Confrontée à la pire récolte de blé depuis 41 ans, la filière française subit aussi de faibles prix. D’autres pays assurent l’équilibre du marché.
« Une année difficile attend la filière céréalière française », a prévenu le 29 août Gautier Le Molgat, patron d’Argus Media. Les agriculteurs connaissent des marges négatives, selon lui. Première explication, la moisson est faible. En blé, elle est « au plus bas depuis 1983 », indique Maxence Devillers, analyste du cabinet de conseil, parlant d’environ 25 millions de tonnes (Mt). En cause, des surfaces historiquement faibles, les pluies ayant perturbé les semis. Ces mêmes conditions météo ont entraîné une chute des rendements à 59,3 q/ha (- 20 % sur un an). Comme une double peine, les prix ne rattrapent pas la situation. Le blé vient même d’enregistrer son plus bas prix depuis quatre ans sur le marché européen. Sa cotation Euronext est descendue, le 26 août, à 189,50 euros la tonne. Car d’autres pays producteurs sont bien en rendez-vous. Pas tant dans l’Union européenne, où le Royaume-Uni et l’Allemagne sont aussi dans le rouge. Mais la Russie, un des principaux acteurs mondiaux, affiche « une récolte très correcte » à près de 83 Mt de blé (- 10 % sur un an), selon Argus Media. Les États-Unis, un autre poids lourd, se redressent à 54 Mt (+ 10 %).
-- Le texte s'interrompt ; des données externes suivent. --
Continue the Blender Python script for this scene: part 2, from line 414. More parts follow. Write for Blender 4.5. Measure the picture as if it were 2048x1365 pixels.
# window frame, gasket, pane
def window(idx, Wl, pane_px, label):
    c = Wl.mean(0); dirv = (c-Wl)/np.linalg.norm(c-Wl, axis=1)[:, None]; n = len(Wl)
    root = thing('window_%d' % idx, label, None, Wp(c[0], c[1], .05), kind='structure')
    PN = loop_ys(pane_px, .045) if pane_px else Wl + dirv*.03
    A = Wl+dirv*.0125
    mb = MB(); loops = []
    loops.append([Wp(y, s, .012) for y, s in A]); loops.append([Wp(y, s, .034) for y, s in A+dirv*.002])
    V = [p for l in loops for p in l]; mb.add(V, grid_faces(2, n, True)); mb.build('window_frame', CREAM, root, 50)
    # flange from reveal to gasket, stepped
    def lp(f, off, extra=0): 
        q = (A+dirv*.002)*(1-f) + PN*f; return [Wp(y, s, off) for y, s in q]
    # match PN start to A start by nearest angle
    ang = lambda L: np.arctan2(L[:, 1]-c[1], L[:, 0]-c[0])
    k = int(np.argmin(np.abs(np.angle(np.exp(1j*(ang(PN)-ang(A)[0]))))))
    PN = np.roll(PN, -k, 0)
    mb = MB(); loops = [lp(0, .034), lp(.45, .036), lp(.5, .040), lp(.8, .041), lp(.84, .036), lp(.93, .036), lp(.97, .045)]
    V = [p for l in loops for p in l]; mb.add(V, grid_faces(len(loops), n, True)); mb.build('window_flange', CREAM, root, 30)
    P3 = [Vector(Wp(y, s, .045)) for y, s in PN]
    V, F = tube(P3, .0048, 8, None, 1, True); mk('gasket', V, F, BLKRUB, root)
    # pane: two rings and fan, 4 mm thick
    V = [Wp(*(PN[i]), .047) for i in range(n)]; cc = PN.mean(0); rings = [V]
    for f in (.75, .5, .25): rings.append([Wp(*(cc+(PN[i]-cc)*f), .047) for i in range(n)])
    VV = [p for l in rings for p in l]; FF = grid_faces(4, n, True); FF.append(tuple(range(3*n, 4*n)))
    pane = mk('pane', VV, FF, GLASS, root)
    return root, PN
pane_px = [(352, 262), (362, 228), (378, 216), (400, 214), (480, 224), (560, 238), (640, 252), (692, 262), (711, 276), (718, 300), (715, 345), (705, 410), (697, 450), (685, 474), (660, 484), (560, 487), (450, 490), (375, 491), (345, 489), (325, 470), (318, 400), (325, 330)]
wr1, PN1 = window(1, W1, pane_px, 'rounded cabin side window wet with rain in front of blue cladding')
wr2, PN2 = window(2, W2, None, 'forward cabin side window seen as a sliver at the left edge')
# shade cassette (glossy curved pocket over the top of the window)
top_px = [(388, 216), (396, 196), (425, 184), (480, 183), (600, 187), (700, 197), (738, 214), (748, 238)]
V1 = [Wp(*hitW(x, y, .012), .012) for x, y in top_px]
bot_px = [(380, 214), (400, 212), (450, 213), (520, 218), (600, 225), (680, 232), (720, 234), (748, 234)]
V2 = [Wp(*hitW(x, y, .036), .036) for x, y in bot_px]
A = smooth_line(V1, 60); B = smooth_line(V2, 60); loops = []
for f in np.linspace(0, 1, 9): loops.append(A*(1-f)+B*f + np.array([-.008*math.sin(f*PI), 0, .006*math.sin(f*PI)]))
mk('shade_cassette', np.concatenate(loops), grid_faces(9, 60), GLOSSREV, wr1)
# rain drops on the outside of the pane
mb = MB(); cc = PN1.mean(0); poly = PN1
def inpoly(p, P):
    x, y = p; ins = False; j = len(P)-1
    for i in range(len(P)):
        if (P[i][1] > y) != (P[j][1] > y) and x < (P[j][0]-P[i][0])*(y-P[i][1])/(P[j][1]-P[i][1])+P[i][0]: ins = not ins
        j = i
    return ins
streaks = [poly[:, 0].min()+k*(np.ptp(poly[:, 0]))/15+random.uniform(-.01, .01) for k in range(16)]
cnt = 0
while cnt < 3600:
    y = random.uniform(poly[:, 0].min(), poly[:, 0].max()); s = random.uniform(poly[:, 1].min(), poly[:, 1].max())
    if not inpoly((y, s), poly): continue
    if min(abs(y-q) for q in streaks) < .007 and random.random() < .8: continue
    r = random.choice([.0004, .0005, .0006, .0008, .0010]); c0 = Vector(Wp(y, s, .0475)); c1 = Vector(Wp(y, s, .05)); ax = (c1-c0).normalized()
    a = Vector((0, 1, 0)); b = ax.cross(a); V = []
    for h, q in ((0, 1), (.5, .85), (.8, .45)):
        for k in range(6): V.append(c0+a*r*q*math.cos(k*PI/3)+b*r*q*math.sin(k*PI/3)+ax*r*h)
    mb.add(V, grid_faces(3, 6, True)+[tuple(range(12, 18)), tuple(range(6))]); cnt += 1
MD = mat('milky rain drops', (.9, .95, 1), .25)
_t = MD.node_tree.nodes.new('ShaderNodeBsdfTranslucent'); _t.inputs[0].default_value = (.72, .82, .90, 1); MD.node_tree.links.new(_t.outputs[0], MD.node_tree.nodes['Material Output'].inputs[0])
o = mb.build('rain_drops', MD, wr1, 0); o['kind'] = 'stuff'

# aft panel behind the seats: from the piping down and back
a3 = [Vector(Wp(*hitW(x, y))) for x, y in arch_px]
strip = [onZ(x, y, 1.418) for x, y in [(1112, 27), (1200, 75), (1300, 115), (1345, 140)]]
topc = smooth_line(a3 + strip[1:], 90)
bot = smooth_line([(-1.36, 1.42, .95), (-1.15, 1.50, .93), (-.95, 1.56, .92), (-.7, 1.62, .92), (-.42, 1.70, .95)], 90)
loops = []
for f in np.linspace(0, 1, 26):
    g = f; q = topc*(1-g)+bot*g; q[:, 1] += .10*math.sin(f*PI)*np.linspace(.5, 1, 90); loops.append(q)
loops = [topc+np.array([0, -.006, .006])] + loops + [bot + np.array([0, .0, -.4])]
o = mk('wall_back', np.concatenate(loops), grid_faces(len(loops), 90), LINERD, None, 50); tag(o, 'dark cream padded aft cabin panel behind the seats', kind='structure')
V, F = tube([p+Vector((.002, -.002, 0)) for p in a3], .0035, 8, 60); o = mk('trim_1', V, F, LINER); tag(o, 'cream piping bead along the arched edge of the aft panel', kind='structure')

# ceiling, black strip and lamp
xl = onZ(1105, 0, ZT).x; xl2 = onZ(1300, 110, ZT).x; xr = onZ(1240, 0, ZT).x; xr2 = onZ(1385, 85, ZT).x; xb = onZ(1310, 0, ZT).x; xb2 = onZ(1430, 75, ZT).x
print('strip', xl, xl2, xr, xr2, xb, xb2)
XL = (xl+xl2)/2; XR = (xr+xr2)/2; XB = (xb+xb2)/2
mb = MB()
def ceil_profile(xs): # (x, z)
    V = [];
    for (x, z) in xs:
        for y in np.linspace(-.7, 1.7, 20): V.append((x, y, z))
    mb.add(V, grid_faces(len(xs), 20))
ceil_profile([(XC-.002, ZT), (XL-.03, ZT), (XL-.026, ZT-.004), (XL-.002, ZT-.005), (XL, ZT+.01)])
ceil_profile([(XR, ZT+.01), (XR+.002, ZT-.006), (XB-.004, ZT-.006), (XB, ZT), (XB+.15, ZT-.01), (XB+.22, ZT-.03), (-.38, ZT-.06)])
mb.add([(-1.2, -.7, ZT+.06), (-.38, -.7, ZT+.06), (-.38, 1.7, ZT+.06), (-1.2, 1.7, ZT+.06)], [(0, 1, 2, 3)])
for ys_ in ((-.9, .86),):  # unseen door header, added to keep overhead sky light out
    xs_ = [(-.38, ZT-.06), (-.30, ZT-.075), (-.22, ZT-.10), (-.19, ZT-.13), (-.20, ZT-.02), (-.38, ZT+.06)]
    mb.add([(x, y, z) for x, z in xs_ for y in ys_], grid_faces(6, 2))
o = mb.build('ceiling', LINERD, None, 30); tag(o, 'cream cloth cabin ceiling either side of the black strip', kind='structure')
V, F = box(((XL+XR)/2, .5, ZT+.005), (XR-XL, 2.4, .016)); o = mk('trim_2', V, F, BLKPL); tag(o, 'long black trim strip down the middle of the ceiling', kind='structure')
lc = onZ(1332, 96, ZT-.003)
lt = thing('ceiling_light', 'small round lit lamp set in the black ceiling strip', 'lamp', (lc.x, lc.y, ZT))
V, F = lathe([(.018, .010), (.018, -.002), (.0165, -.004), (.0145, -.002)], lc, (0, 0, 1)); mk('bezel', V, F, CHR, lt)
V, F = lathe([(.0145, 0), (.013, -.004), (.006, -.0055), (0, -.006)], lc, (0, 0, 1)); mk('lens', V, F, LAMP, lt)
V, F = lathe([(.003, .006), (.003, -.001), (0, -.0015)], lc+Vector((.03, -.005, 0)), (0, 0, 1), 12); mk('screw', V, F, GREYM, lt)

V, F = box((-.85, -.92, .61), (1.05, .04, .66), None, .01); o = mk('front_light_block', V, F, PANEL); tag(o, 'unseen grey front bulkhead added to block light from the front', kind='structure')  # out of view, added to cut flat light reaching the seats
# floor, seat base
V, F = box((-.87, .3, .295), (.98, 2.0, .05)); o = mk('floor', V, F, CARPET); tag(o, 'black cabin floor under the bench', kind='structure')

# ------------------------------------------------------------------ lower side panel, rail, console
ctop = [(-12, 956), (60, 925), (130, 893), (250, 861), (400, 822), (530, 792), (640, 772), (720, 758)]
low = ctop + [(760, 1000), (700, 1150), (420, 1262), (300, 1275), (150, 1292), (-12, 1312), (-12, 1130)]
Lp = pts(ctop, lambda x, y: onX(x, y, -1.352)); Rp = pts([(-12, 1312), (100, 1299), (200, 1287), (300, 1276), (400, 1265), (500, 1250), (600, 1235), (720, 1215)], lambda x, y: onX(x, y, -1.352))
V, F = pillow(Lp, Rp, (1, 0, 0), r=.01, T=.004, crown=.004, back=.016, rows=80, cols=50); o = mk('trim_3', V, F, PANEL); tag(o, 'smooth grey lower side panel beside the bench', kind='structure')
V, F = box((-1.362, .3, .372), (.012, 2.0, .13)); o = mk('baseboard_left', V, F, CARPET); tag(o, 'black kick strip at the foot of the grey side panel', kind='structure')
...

La compétition est intense
La demande mondiale n’est, quant à elle, pas au beau fixe. L’Afrique du Nord dénote avec des besoins à l’import records de 19,5 Mt, en hausse de 2,4 Mt sur un an. Algérie, Maroc et Tunisie sont « traditionnellement de gros consommateurs de pain » et donc de blé tendre, rappelle Gautier Le Molgat, soulignant que les récoltes avaient été décevantes du fait de la sécheresse dans ces pays, surtout au Maroc, qui pourrait voir sa moisson largement amputée (entre - 40 et - 50 % par rapport à 2023 selon les estimations). Mais, fait marquant, trois gros acheteurs de blé de la mer Noire montrent des besoins à l’importation en baisse de 5 Mt : le Pakistan, qui enregistre une bonne récolte, le Bangladesh, à cause de problèmes économiques et d’une disponibilité correcte, et la Turquie par protectionnisme, Ankara ayant instauré un embargo à l’import jusqu’à mi-octobre pour protéger ses producteurs face à la chute des prix mondiaux. L’origine russe casse les prix afin de gagner des parts de marché sur d’autres destinations, comme le Maghreb, client traditionnel de la France. « La compétition est intense en ce début de campagne », note Maxence Devillers. Sur un marché mondial équilibré, les prix du blé ont peu de chance de franchement s’améliorer, selon lui. Des éclaircies ne sont toutefois pas exclues. « Il faut surveiller les besoins de l’Inde et de la Chine. » Leurs importations sont prévues en baisse, mais les deux géants démographiques n’ont pas démarré leurs achats.